I have my own struggles with BPD and depression, and I know how hard it can be to meet others’ expectations, especially when those expectations are not perfectly clear. Some days it’s all I can do to get out of bed. I imagine it’s just as hard for people with Autism to meet expectations of people who give ambiguous instructions, or are inconsistent with messaging. I’m guilty of communicating my needs poorly, and I understand that some of this frustration is my fault. But I am fucking tired of Autistic people ignoring what I say, interrupting me, asking me to repeat myself, cutting me off, throwing away my suggestions, and just generally being selfish in conversation. They’re so demanding. I have two colleagues that I work with regularly that are on the spectrum and they’re both a nightmare, I dread seeing them. I’d rather not work with Autistic people at all.

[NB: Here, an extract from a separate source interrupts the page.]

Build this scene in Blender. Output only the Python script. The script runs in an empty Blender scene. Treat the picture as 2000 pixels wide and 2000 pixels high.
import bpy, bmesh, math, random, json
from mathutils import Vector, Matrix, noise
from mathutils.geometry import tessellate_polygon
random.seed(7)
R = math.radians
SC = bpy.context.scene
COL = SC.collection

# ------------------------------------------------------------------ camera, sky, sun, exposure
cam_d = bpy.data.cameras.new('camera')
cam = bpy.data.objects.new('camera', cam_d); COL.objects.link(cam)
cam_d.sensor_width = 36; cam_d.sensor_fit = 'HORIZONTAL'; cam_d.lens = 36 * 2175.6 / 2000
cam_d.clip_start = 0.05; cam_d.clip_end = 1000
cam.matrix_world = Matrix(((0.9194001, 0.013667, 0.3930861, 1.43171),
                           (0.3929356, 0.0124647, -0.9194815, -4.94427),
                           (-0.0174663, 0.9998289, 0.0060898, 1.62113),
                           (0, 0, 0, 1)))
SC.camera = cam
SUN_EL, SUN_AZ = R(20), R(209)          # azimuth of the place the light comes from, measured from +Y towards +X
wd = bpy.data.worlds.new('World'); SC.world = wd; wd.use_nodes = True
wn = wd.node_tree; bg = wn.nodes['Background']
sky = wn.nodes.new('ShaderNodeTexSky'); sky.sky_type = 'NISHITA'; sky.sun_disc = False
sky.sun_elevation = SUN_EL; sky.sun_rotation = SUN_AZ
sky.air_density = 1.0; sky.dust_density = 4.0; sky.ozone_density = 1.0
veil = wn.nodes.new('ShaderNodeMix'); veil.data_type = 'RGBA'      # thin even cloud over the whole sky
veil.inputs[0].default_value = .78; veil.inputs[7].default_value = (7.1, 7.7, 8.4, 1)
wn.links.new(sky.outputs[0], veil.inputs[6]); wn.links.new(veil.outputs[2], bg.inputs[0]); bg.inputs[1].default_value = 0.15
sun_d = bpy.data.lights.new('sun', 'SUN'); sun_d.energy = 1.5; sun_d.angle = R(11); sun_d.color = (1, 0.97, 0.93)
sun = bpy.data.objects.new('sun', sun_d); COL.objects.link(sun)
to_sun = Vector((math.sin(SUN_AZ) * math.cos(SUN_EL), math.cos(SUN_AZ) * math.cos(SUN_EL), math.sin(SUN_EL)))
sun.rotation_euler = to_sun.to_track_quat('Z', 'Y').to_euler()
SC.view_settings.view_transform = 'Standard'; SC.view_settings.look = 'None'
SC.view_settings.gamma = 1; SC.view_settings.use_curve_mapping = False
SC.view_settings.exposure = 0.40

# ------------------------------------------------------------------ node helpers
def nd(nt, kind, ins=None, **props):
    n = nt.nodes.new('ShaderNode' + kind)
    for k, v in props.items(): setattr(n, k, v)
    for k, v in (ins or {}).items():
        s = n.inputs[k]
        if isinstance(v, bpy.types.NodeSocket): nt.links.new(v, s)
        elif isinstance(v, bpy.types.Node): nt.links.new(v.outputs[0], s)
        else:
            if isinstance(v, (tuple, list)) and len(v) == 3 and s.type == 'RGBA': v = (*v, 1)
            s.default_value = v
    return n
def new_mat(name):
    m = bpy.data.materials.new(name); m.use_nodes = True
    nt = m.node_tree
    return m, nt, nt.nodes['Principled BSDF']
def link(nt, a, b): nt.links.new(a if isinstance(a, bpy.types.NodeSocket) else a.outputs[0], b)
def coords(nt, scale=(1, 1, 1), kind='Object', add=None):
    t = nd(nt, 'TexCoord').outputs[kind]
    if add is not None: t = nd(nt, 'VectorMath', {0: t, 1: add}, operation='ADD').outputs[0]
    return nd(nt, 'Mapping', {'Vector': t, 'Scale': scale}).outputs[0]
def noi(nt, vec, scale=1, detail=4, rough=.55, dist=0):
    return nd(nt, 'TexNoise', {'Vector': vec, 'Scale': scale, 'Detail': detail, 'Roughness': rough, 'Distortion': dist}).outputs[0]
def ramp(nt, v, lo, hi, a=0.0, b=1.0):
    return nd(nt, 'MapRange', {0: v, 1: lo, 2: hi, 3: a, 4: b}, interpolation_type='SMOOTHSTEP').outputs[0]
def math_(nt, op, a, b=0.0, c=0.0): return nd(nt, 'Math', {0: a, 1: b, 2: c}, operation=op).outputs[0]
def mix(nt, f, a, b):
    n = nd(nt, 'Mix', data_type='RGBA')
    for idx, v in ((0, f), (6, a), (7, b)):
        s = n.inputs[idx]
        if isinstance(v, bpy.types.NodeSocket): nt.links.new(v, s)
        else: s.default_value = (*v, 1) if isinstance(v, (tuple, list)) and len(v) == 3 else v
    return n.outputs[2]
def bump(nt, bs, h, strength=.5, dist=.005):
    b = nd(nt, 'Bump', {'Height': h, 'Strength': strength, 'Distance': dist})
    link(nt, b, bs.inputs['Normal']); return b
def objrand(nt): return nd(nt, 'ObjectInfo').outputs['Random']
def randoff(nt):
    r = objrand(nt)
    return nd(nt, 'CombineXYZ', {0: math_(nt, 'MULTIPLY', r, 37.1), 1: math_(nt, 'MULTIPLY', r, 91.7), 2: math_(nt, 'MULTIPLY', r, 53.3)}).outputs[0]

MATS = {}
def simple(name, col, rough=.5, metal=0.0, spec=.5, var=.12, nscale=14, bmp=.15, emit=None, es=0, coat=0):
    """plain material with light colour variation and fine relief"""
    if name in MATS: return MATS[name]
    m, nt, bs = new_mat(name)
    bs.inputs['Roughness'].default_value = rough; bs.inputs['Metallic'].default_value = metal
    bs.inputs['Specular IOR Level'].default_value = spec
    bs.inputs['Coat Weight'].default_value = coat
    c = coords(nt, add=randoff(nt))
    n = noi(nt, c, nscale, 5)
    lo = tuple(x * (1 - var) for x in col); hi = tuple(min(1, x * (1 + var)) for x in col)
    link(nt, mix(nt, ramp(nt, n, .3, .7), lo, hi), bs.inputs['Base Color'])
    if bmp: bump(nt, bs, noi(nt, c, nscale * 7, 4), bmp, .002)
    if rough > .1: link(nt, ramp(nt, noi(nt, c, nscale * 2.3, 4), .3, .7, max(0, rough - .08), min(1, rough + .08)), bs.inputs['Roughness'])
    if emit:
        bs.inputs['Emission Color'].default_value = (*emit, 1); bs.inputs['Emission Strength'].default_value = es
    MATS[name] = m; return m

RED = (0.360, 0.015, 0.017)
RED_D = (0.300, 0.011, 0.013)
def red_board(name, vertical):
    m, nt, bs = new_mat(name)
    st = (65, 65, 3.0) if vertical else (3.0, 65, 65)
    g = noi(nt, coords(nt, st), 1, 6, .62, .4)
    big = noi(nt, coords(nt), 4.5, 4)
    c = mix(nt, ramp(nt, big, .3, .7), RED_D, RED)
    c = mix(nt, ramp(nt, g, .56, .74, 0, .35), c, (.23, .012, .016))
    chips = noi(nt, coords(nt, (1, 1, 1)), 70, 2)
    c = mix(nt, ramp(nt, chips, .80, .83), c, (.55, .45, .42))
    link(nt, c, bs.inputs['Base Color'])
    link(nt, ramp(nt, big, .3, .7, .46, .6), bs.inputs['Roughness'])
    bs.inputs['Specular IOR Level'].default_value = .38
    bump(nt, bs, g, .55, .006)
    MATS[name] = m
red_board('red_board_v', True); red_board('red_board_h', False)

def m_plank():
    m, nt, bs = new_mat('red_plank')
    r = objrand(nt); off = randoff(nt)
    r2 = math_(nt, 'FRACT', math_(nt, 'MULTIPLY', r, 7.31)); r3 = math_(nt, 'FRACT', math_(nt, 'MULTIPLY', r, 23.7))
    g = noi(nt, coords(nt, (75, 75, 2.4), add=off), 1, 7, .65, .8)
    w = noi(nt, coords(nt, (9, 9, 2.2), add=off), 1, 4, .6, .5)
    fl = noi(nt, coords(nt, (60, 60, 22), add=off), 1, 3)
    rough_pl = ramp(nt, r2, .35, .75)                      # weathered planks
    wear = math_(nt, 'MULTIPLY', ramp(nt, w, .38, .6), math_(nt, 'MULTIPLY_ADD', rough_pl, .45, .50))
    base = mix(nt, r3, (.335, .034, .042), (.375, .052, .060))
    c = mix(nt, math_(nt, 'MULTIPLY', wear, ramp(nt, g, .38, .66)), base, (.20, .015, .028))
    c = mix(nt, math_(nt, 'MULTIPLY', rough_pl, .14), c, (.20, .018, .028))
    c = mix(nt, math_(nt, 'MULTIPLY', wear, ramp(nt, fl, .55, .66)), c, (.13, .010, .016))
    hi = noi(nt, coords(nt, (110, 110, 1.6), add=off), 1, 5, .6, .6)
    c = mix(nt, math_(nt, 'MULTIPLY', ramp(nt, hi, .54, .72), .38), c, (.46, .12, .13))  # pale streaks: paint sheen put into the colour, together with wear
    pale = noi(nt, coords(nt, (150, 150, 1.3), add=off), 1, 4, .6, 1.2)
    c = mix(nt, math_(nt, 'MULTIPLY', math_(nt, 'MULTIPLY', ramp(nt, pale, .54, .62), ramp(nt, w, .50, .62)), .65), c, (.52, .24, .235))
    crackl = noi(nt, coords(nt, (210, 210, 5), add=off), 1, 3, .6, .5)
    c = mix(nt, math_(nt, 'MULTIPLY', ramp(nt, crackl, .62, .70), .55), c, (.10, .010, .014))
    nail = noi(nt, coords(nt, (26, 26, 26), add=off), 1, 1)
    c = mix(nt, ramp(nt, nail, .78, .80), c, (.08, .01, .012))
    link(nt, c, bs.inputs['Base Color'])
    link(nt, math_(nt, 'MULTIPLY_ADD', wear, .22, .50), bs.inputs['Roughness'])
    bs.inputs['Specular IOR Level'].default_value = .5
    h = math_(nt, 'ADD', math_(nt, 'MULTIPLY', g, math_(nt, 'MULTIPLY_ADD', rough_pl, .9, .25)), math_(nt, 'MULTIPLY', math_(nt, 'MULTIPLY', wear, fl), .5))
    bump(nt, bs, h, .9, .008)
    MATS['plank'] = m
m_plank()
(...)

Thanks for your response, but I’m not empowering anyone to be violent. I’m expressing frustration. These are not the same, and frankly I can’t believe you’d accuse me of it. Have a good day.
Read your words again, see the ways in which you are closing yourself off to a whole category of people.
Flailing out at mean as you succumb to simple attraction of stereotypes won’t do anything for the health of your soul.
I was careful with my words, and I meant them. I’m sorry you were offended. “Off my chest” may not be a healthy environment for you if it makes you this angry. Best of luck to you.
I understand that you have a right to vent and be upset at people, but that doesn’t mean that it is suddenly okay to perpetuate ableist stereotypes.
Look I’m trying to be understanding here but this community actually does have a rule against ableism. So we absolutely are not expected to tolerate ableism even if you’re just venting.